The class struggle and fearful power of the mob are once more laid bare, with new, more modern concerns brought into play – most prominently the all too real dangers of nuclear power. In a dead world where energy is exhausted and morals hard to find, Terminus leans close to current real world concerns of corner-cutting governments who prioritize easy solutions over protecting their people.

 

Snowpiercer: Terminus [preview]

 

Rochette’s lines return to their dark and powerful beginnings with a renewed passion that underlines the nightmarish visions he draws forth. The clean lines are still replaced but Rochette has embraced the grim murk of the previous sequels and turned it from soft blurs into harsh depth. There is no confusion here between characters whether at distance or up close, only the mouse-clad strangers remain inscrutable.

Terminus also has color, washed out watercolors staining the pages in sharp contrast to the earlier black and white work, cleverly separating this story from the ones that came before. The touches of colour add to the swell of hope in the beginning, before bathing the horrors to come in the full light of day.

 

Snowpiercer: Terminus [preview]

 

In Snowpiercer, happy endings are in short supply. But unlike the middle volume, which promised only death and despair, Terminus reintroduces the spark of hope and unpredictability of human nature that made the first Le Transperceneige a true classic. Once more the political subtleties and social commentary ride close to the surface, providing the depth and timeless quality that is essential when following in the footsteps of Jacques Lob.

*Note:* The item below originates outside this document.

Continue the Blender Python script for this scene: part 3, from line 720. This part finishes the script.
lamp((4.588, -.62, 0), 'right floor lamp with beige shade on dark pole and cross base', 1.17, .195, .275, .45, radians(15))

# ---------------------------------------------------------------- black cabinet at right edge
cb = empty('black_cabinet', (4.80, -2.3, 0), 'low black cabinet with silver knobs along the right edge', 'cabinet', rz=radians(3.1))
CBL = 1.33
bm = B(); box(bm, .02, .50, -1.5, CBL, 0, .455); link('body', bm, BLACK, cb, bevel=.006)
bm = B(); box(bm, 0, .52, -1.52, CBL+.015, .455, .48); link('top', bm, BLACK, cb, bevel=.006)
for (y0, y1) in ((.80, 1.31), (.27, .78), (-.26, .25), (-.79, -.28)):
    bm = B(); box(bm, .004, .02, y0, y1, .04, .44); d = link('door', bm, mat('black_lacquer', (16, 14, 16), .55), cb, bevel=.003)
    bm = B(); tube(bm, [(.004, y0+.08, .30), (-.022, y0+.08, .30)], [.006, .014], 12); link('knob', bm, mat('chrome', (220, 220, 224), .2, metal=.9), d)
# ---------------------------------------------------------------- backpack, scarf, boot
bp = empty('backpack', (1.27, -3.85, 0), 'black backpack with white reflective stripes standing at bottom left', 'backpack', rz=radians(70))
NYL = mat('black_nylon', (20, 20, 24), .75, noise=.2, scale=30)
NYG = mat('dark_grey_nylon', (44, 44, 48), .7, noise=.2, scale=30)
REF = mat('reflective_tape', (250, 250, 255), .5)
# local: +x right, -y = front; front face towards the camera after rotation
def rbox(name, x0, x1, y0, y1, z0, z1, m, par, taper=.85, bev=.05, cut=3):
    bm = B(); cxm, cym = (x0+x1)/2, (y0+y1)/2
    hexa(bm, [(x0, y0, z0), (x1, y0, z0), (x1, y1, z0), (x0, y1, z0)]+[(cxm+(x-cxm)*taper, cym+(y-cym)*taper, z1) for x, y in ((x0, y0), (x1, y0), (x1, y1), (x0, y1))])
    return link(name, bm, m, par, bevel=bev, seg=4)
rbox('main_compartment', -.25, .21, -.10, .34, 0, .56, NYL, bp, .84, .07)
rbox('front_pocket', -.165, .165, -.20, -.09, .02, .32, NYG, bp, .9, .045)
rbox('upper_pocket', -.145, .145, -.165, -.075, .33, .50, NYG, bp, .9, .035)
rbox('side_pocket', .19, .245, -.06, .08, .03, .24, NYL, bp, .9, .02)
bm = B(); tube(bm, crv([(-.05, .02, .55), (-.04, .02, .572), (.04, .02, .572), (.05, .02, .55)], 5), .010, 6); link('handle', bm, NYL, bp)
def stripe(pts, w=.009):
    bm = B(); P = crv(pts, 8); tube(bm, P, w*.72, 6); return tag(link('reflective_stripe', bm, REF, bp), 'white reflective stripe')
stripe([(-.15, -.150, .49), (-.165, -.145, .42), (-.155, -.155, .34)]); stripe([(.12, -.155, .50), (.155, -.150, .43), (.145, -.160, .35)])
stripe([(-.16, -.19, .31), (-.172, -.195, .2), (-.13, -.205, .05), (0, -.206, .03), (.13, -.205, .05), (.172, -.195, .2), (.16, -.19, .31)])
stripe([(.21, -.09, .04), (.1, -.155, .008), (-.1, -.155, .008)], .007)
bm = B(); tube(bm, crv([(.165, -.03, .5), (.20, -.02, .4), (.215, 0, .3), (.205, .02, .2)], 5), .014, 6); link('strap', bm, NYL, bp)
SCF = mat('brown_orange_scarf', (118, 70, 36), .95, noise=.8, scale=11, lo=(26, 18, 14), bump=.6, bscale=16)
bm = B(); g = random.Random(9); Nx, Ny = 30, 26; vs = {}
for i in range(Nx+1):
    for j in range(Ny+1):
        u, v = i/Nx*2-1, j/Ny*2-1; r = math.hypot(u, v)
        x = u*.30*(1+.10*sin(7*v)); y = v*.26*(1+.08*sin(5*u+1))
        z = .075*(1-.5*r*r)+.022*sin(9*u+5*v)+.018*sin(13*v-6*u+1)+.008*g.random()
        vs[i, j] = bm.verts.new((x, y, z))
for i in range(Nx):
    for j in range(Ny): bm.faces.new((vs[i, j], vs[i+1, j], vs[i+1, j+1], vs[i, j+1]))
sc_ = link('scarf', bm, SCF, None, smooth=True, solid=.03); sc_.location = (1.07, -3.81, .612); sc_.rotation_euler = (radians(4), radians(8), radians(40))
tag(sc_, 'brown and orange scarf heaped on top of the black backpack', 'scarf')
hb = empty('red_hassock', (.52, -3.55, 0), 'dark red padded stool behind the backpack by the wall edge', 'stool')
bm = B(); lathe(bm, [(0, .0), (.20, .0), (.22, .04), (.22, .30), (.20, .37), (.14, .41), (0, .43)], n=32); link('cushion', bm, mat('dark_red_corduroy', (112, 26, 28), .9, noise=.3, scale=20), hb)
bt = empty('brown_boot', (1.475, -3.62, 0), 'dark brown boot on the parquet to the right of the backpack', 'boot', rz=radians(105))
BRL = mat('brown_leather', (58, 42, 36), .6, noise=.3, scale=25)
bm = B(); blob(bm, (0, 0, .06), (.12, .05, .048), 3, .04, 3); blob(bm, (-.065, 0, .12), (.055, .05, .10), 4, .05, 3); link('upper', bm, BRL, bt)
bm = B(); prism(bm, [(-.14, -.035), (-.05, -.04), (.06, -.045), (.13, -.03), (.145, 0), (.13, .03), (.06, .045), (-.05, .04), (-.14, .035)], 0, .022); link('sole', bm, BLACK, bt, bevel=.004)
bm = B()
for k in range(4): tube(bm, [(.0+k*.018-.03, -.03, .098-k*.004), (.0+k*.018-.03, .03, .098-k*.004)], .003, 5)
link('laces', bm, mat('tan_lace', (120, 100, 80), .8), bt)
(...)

In truth my love of the first comic prejudices me against the sequels. It is rare that class tensions are addressed in comics, rarer still to avoid middle-class condescension when doing so, and the first Snowpiercer captures the exaggerated but terrible realities of our world’s messed-up power structures.

That Terminus not only hails back to this original subject, but also introduces new pressing concerns for the most vulnerable in society, is both welcome and impressive.